Gaia está de avental no palco. Os gestos atarefados abrem uma torneira no ar, lavam, cortam, cozinham. Adão, de fato e gravata, chega a casa esfomeado. Há tanto trabalho para fazer, tantos negócios e contratos que estão à espera dele. “Tens cada vez mais fome!”, diz Gaia, apressando-se na cozinha. Risos na plateia. Adão devora a comida feita de ar e quanto mais devora, mais grita: “Mais! Mais! Quero mais!” O silêncio espalha-se na audiência. Gaia, consumida de tanto trabalhar e servir, desmaia no palco.

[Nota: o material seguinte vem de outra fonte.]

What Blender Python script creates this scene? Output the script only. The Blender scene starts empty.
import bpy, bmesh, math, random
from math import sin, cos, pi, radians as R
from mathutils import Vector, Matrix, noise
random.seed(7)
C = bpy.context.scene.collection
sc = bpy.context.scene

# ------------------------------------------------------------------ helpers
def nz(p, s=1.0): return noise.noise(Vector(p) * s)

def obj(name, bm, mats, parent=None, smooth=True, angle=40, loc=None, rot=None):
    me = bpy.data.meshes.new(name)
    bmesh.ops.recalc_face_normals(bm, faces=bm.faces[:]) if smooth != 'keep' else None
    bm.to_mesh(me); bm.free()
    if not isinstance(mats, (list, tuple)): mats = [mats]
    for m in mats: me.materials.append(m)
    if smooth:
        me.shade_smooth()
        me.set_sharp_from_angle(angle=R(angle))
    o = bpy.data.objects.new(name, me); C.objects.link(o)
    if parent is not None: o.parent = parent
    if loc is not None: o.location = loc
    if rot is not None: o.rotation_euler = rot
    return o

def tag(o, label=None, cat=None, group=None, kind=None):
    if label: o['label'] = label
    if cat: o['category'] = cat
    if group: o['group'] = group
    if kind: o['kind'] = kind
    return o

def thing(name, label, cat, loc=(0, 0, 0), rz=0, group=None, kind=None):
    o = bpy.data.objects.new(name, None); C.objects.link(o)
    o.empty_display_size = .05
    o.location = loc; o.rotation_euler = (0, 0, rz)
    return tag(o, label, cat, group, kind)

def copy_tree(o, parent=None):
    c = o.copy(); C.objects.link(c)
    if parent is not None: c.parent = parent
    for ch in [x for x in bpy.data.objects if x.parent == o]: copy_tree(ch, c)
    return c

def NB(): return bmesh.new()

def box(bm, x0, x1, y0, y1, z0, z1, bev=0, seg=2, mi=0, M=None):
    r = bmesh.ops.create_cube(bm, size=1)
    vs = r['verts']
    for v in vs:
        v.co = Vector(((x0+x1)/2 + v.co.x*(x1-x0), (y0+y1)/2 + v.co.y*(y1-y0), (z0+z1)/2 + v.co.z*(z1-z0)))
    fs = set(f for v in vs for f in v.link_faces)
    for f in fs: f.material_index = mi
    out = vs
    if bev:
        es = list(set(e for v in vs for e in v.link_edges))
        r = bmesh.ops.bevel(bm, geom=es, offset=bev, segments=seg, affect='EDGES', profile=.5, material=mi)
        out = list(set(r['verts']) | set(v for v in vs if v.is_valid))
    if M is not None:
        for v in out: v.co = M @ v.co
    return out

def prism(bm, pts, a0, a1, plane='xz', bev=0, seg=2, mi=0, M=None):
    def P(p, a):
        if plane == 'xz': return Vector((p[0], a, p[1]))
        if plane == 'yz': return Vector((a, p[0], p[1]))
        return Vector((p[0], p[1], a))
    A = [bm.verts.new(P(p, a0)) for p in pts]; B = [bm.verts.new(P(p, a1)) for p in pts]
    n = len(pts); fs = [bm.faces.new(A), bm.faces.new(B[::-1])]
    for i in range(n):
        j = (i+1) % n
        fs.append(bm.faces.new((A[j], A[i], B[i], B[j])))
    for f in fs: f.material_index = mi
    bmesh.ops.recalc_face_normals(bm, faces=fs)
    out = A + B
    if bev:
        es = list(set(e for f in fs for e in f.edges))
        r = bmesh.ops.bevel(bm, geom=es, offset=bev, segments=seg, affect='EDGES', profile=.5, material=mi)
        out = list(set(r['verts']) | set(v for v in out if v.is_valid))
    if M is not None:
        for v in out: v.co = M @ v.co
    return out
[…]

A cena, protagonizada pelo grupo de teatro científico de Freiburg, ilustra como a Terra e os seus recursos estão ao serviço da economia. Como reformular a economia de forma a não explorar pessoas nem a Terra é uma das questões levantadas pelo movimento do decrescimento. A peça de teatro foi uma das mais de 100 sessões paralelas da 6.ª Conferência Internacional de Decrescimento (degrowth, em inglês). Única no meio académico ao reunir não só investigadores de áreas diversas (economia, ciências ambientais e sociais, geografia), mas também artistas, activistas e organizações não-governamentais.
O que é o decrescimento?
O decrescimento defende que o crescimento económico não pode ser o principal objectivo das nossas sociedades — e propõe alternativas. Aumentar o PIB implica mais produção e mais consumo, o que leva a maior uso de recursos, mais emissões e mais poluição. Mas, no Sul da Europa, sabemos amargamente o que acontece quando a economia não cresce. Um sistema económico assente em dívida precisa de crescer para poder pagar a dívida e precisa de dívida para crescer. Tal serpente que se come a si própria. Desentrelaçar a sociedade de um sistema económico viciado em crescimento e dívida requer transformações profundas a muitos níveis, para assegurar o bem-estar de todos e, ao mesmo tempo, reduzir a escala de produção e consumo para níveis sustentáveis.
Pensar, criar e viver alternativas
O decrescimento tem muitas dimensões. Apela a mudanças individuais, a experiências colectivas, a resistir, a desenvolver projectos políticos, disseminando diferentes ideias de organização da sociedade. Ideias como a redução das horas de trabalho, o rendimento mínimo garantido — que faz as bocas do mundo —, ou o rendimento máximo. Se parece uma ideia radical, é bom saber que na prática algo semelhante já existiu. Até aos anos 80, nos EUA e em alguns países europeus, os impostos chegaram a ser 70% para os salários mais elevados. Durante a Segunda Guerra Mundial, nos EUA, até chegaram aos 94%.
Limitar salários é uma forma de reduzir desigualdades, de reduzir consumo insustentável e especulação e de repensar a sociedade. O que é preciso para uma vida digna e que nos preencha? Hoje em dia, os empregos em que menos se contribui para a sociedade são dos melhor remunerados, como as consultorias fiscais para fugir aos impostos legalmente. Por outro lado, os trabalhos mais importantes são dos pior remunerados, como as limpezas ou a agricultura. Faz sentido?
A importância das ideias
Num plenário, alguém cita Milton Friedmann. Ele disse que “só uma crise, real ou imaginada, produz mudança a sério. As acções que são tomadas durante uma crise dependem das ideias que existem nessa altura. É essa a nossa função, desenvolver alternativas às políticas actuais e mantê-las disponíveis, até ao politicamente impossível se tornar politicamente inevitável”. Os neoliberais foram muito bem sucedidos. Devíamos aprender com eles para dar outra reviravolta às nossas sociedades, mas desta vez representando os interesses do planeta e da maior parte da humanidade.